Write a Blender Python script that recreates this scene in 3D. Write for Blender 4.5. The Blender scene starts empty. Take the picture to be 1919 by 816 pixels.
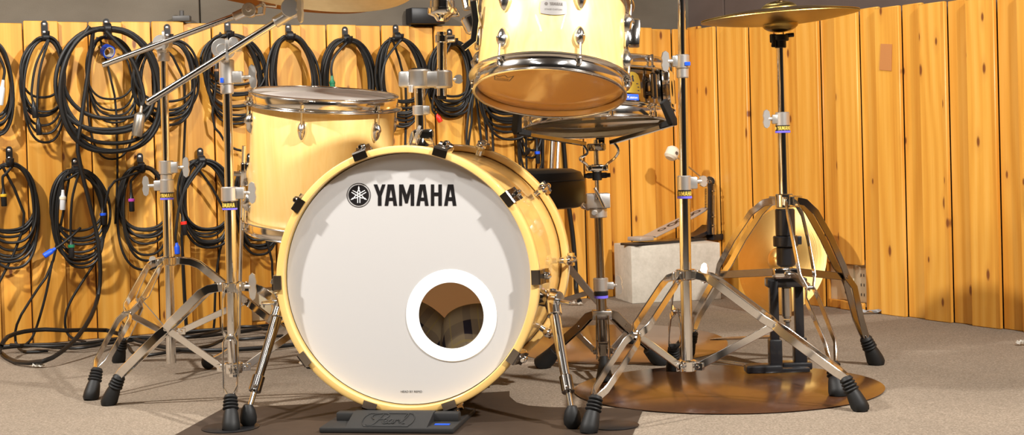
import bpy, bmesh, math, random
from mathutils import Vector as V, Matrix as MX, noise as NZ
from mathutils.geometry import tessellate_polygon
S = bpy.context.scene
COL = S.collection
PI = math.pi
rad = math.radians
rnd = random.Random(7)

# ------------------------------------------------------------------ camera
F, H, PITCH, ROLL, CY = 2750.0, .56, rad(1.06), rad(1.6), 321.0
CR = (MX.Rotation(PI/2-PITCH, 3, 'X') @ MX.Rotation(-ROLL, 3, 'Z'))
EYE = V((0, 0, H))
cd = bpy.data.cameras.new('camera')
cam = bpy.data.objects.new('camera', cd)
COL.objects.link(cam)
cam.matrix_world = MX.Translation(EYE) @ CR.to_4x4()
cd.sensor_width = 36
cd.lens = F*36/1919
cd.shift_y = (CY-408)/1919
cd.clip_start = .05
cd.clip_end = 60
S.camera = cam

def ray(px, py):
    return CR @ V(((px-959.5)/F, -(py-CY)/F, -1))
def P(px, py, Z):                                   # the point at distance Z into the room seen at a photo position
    d = ray(px, py)
    return EYE + d*(Z/d.y)
def G(px, py, z=0.0):                               # the point on the floor (or at height z)
    d = ray(px, py)
    return EYE + d*((z-H)/d.z)
def HITP(px, py, a, n):                             # the point on a plane
    d = ray(px, py)
    return EYE + d*((a-EYE).dot(n)/d.dot(n))
def proj(p):
    v = CR.transposed() @ (V(p)-EYE)
    return (959.5+F*v.x/-v.z, CY-F*v.y/-v.z)

# ------------------------------------------------------------------ materials
def mat(name, col=(.5, .5, .5), rough=.5, metal=0.0, coat=0.0, spec=None, coat_rough=.05):
    m = bpy.data.materials.new(name)
    m.use_nodes = True
    b = m.node_tree.nodes['Principled BSDF']
    b.inputs['Base Color'].default_value = (*col, 1)
    b.inputs['Roughness'].default_value = rough
    b.inputs['Metallic'].default_value = metal
    b.inputs['Coat Weight'].default_value = coat
    b.inputs['Coat Roughness'].default_value = coat_rough
    if spec is not None:
        b.inputs['Specular IOR Level'].default_value = spec
    return m
class NT:
    def __init__(s, m):
        s.t = m.node_tree; s.b = s.t.nodes['Principled BSDF']
    def n(s, ty, **kw):
        x = s.t.nodes.new(ty)
        for k, v in kw.items():
            if k in x.inputs: x.inputs[k].default_value = v
            else: setattr(x, k, v)
        return x
    def l(s, a, b): s.t.links.new(a, b)
    def math(s, op, a, b=None, c=None):
        x = s.t.nodes.new('ShaderNodeMath'); x.operation = op
        for i, q in enumerate((a, b, c)):
            if q is None: continue
            if isinstance(q, (int, float)): x.inputs[i].default_value = q
            else: s.l(q, x.inputs[i])
        return x.outputs[0]
    def ramp(s, fac, stops):
        x = s.t.nodes.new('ShaderNodeValToRGB'); e = x.color_ramp.elements
        while len(e) < len(stops): e.new(.5)
        for q, (p, c) in zip(e, stops): q.position = p; q.color = (*c, 1)
        s.l(fac, x.inputs[0]); return x.outputs[0]
    def mix(s, fac, a, b, mode='MIX'):
        x = s.t.nodes.new('ShaderNodeMix'); x.data_type = 'RGBA'; x.blend_type = mode
        for k, q in ((0, fac), (6, a), (7, b)):
            if isinstance(q, (int, float)): x.inputs[k].default_value = q
            elif isinstance(q, tuple): x.inputs[k].default_value = (*q, 1)
            else: s.l(q, x.inputs[k])
        return x.outputs[2]
    def coords(s, scale=(1, 1, 1), out='Object'):
        tc = s.n('ShaderNodeTexCoord'); mp = s.n('ShaderNodeMapping'); mp.inputs['Scale'].default_value = scale
        s.l(tc.outputs[out], mp.inputs[0]); return mp.outputs[0]
    def noise(s, vec, scale=5, detail=4, rough=.55, dist=0.0):
        x = s.n('ShaderNodeTexNoise'); x.inputs['Scale'].default_value = scale; x.inputs['Detail'].default_value = detail
        x.inputs['Roughness'].default_value = rough; x.inputs['Distortion'].default_value = dist
        s.l(vec, x.inputs['Vector']); return x.outputs['Fac']
    def bump(s, h, strength=.2, dist=.01):
        x = s.n('ShaderNodeBump'); x.inputs['Strength'].default_value = strength; x.inputs['Distance'].default_value = dist
        s.l(h, x.inputs['Height']); s.l(x.outputs[0], s.b.inputs['Normal'])
    def base(s, c): s.l(c, s.b.inputs['Base Color'])

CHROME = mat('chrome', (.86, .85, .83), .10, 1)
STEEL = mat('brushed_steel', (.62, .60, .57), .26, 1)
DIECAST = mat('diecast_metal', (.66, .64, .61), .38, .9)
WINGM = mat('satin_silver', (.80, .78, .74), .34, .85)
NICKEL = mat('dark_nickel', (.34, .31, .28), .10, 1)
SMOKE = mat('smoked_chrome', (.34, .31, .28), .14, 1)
RUBBER = mat('black_rubber', (.009, .009, .009), .55, spec=.3)
BLACKM = mat('black_metal', (.012, .012, .014), .32, 0, .3)
BLACKP = mat('black_plastic', (.009, .009, .010), .40, spec=.35)
CABLE = mat('black_cable', (.010, .0095, .009), .45, spec=.35)
LEATHER = mat('black_vinyl', (.006, .0055, .0055), .42, spec=.3)
PURPLE = mat('violet_plastic', (.16, .13, .75), .4)
BLUEP = mat('blue_plastic', (.01, .09, .75), .4)
REDP = mat('red_plastic', (.75, .02, .01), .45)
GREENP = mat('green_plastic', (.01, .16, .07), .4)
YELLOWP = mat('yellow_plastic', (.75, .45, .03), .4)
MAGENTA = mat('magenta_plastic', (.45, .05, .38), .4)
GOLDT = mat('gold_lettering', (.80, .55, .10), .4)
WHITEP = mat('white_print', (.82, .82, .82), .5)
BLACKT = mat('black_print', (.008, .007, .008), .35)
CLEARBAG = mat('pale_plastic', (.62, .64, .66), .25)
BEIGEP = mat('beige_plastic', (.78, .70, .50), .45)
PAPER = mat('paper', (.8, .77, .7), .8)
FELT = mat('cream_felt', (.72, .66, .52), .9)
HOOPM = mat('hoop_chrome', (.84, .82, .79), .13, 1)
LUGM = mat('lug_chrome', (.82, .80, .77), .19, 1)
PEDALS = mat('pedal_alloy', (.50, .47, .43), .5, .6)
SILVERP = mat('plug_metal', (.55, .53, .47), .3, .9)
SCREW = mat('screw_head', (.75, .73, .70), .3, .9)
COPPER = mat('copper_wire', (.6, .33, .16), .3, .8)
GREYTXT = mat('grey_print', (.10, .085, .075), .5)

def m_carpet():
    m = mat('grey_carpet', (.3, .27, .23), .95, spec=.1); t = NT(m)
    c = t.coords()
    a = t.noise(c, 260, 3, .7); b = t.noise(c, 2.2, 4, .6); d = t.noise(c, 900, 2, .6)
    col = t.ramp(a, [(.25, (.155, .130, .105)), (.5, (.30, .262, .222)), (.75, (.48, .43, .37))])
    col = t.mix(.55, col, t.ramp(b, [(.3, (.36, .34, .31)), (.7, (.62, .58, .53))]), 'MULTIPLY')
    col = t.mix(.22, col, t.ramp(d, [(.35, (.12, .1, .09)), (.65, (.75, .7, .63))]), 'OVERLAY')
    t.base(t.mix(1.0, col, (1.02, .985, .93), 'MULTIPLY'))
    t.bump(a, .35, .004)
    return m
CARPET = m_carpet()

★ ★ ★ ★

▶ **What you have to do**: All of the data needs repeating exactly, but the pictures do not.

▶ **Task output**:
Write a Blender Python script that recreates this scene in 3D. Write for Blender 4.5. The Blender scene starts empty. Take the picture to be 1919 by 816 pixels.
import bpy, bmesh, math, random
from mathutils import Vector as V, Matrix as MX, noise as NZ
from mathutils.geometry import tessellate_polygon
S = bpy.context.scene
COL = S.collection
PI = math.pi
rad = math.radians
rnd = random.Random(7)

# ------------------------------------------------------------------ camera
F, H, PITCH, ROLL, CY = 2750.0, .56, rad(1.06), rad(1.6), 321.0
CR = (MX.Rotation(PI/2-PITCH, 3, 'X') @ MX.Rotation(-ROLL, 3, 'Z'))
EYE = V((0, 0, H))
cd = bpy.data.cameras.new('camera')
cam = bpy.data.objects.new('camera', cd)
COL.objects.link(cam)
cam.matrix_world = MX.Translation(EYE) @ CR.to_4x4()
cd.sensor_width = 36
cd.lens = F*36/1919
cd.shift_y = (CY-408)/1919
cd.clip_start = .05
cd.clip_end = 60
S.camera = cam

def ray(px, py):
    return CR @ V(((px-959.5)/F, -(py-CY)/F, -1))
def P(px, py, Z):                                   # the point at distance Z into the room seen at a photo position
    d = ray(px, py)
    return EYE + d*(Z/d.y)
def G(px, py, z=0.0):                               # the point on the floor (or at height z)
    d = ray(px, py)
    return EYE + d*((z-H)/d.z)
def HITP(px, py, a, n):                             # the point on a plane
    d = ray(px, py)
    return EYE + d*((a-EYE).dot(n)/d.dot(n))
def proj(p):
    v = CR.transposed() @ (V(p)-EYE)
    return (959.5+F*v.x/-v.z, CY-F*v.y/-v.z)

# ------------------------------------------------------------------ materials
def mat(name, col=(.5, .5, .5), rough=.5, metal=0.0, coat=0.0, spec=None, coat_rough=.05):
    m = bpy.data.materials.new(name)
    m.use_nodes = True
    b = m.node_tree.nodes['Principled BSDF']
    b.inputs['Base Color'].default_value = (*col, 1)
    b.inputs['Roughness'].default_value = rough
    b.inputs['Metallic'].default_value = metal
    b.inputs['Coat Weight'].default_value = coat
    b.inputs['Coat Roughness'].default_value = coat_rough
    if spec is not None:
        b.inputs['Specular IOR Level'].default_value = spec
    return m
class NT:
    def __init__(s, m):
        s.t = m.node_tree; s.b = s.t.nodes['Principled BSDF']
    def n(s, ty, **kw):
        x = s.t.nodes.new(ty)
        for k, v in kw.items():
            if k in x.inputs: x.inputs[k].default_value = v
            else: setattr(x, k, v)
        return x
    def l(s, a, b): s.t.links.new(a, b)
    def math(s, op, a, b=None, c=None):
        x = s.t.nodes.new('ShaderNodeMath'); x.operation = op
        for i, q in enumerate((a, b, c)):
            if q is None: continue
            if isinstance(q, (int, float)): x.inputs[i].default_value = q
            else: s.l(q, x.inputs[i])
        return x.outputs[0]
    def ramp(s, fac, stops):
        x = s.t.nodes.new('ShaderNodeValToRGB'); e = x.color_ramp.elements
        while len(e) < len(stops): e.new(.5)
        for q, (p, c) in zip(e, stops): q.position = p; q.color = (*c, 1)
        s.l(fac, x.inputs[0]); return x.outputs[0]
    def mix(s, fac, a, b, mode='MIX'):
        x = s.t.nodes.new('ShaderNodeMix'); x.data_type = 'RGBA'; x.blend_type = mode
        for k, q in ((0, fac), (6, a), (7, b)):
            if isinstance(q, (int, float)): x.inputs[k].default_value = q
            elif isinstance(q, tuple): x.inputs[k].default_value = (*q, 1)
            else: s.l(q, x.inputs[k])
        return x.outputs[2]
    def coords(s, scale=(1, 1, 1), out='Object'):
        tc = s.n('ShaderNodeTexCoord'); mp = s.n('ShaderNodeMapping'); mp.inputs['Scale'].default_value = scale
        s.l(tc.outputs[out], mp.inputs[0]); return mp.outputs[0]
    def noise(s, vec, scale=5, detail=4, rough=.55, dist=0.0):
        x = s.n('ShaderNodeTexNoise'); x.inputs['Scale'].default_value = scale; x.inputs['Detail'].default_value = detail
        x.inputs['Roughness'].default_value = rough; x.inputs['Distortion'].default_value = dist
        s.l(vec, x.inputs['Vector']); return x.outputs['Fac']
    def bump(s, h, strength=.2, dist=.01):
        x = s.n('ShaderNodeBump'); x.inputs['Strength'].default_value = strength; x.inputs['Distance'].default_value = dist
        s.l(h, x.inputs['Height']); s.l(x.outputs[0], s.b.inputs['Normal'])
    def base(s, c): s.l(c, s.b.inputs['Base Color'])

CHROME = mat('chrome', (.86, .85, .83), .10, 1)
STEEL = mat('brushed_steel', (.62, .60, .57), .26, 1)
DIECAST = mat('diecast_metal', (.66, .64, .61), .38, .9)
WINGM = mat('satin_silver', (.80, .78, .74), .34, .85)
NICKEL = mat('dark_nickel', (.34, .31, .28), .10, 1)
SMOKE = mat('smoked_chrome', (.34, .31, .28), .14, 1)
RUBBER = mat('black_rubber', (.009, .009, .009), .55, spec=.3)
BLACKM = mat('black_metal', (.012, .012, .014), .32, 0, .3)
BLACKP = mat('black_plastic', (.009, .009, .010), .40, spec=.35)
CABLE = mat('black_cable', (.010, .0095, .009), .45, spec=.35)
LEATHER = mat('black_vinyl', (.006, .0055, .0055), .42, spec=.3)
PURPLE = mat('violet_plastic', (.16, .13, .75), .4)
BLUEP = mat('blue_plastic', (.01, .09, .75), .4)
REDP = mat('red_plastic', (.75, .02, .01), .45)
GREENP = mat('green_plastic', (.01, .16, .07), .4)
YELLOWP = mat('yellow_plastic', (.75, .45, .03), .4)
MAGENTA = mat('magenta_plastic', (.45, .05, .38), .4)
GOLDT = mat('gold_lettering', (.80, .55, .10), .4)
WHITEP = mat('white_print', (.82, .82, .82), .5)
BLACKT = mat('black_print', (.008, .007, .008), .35)
CLEARBAG = mat('pale_plastic', (.62, .64, .66), .25)
BEIGEP = mat('beige_plastic', (.78, .70, .50), .45)
PAPER = mat('paper', (.8, .77, .7), .8)
FELT = mat('cream_felt', (.72, .66, .52), .9)
HOOPM = mat('hoop_chrome', (.84, .82, .79), .13, 1)
LUGM = mat('lug_chrome', (.82, .80, .77), .19, 1)
PEDALS = mat('pedal_alloy', (.50, .47, .43), .5, .6)
SILVERP = mat('plug_metal', (.55, .53, .47), .3, .9)
SCREW = mat('screw_head', (.75, .73, .70), .3, .9)
COPPER = mat('copper_wire', (.6, .33, .16), .3, .8)
GREYTXT = mat('grey_print', (.10, .085, .075), .5)

def m_carpet():
    m = mat('grey_carpet', (.3, .27, .23), .95, spec=.1); t = NT(m)
    c = t.coords()
    a = t.noise(c, 260, 3, .7); b = t.noise(c, 2.2, 4, .6); d = t.noise(c, 900, 2, .6)
    col = t.ramp(a, [(.25, (.155, .130, .105)), (.5, (.30, .262, .222)), (.75, (.48, .43, .37))])
    col = t.mix(.55, col, t.ramp(b, [(.3, (.36, .34, .31)), (.7, (.62, .58, .53))]), 'MULTIPLY')
    col = t.mix(.22, col, t.ramp(d, [(.35, (.12, .1, .09)), (.65, (.75, .7, .63))]), 'OVERLAY')
    t.base(t.mix(1.0, col, (1.02, .985, .93), 'MULTIPLY'))
    t.bump(a, .35, .004)
    return m
CARPET = m_carpet()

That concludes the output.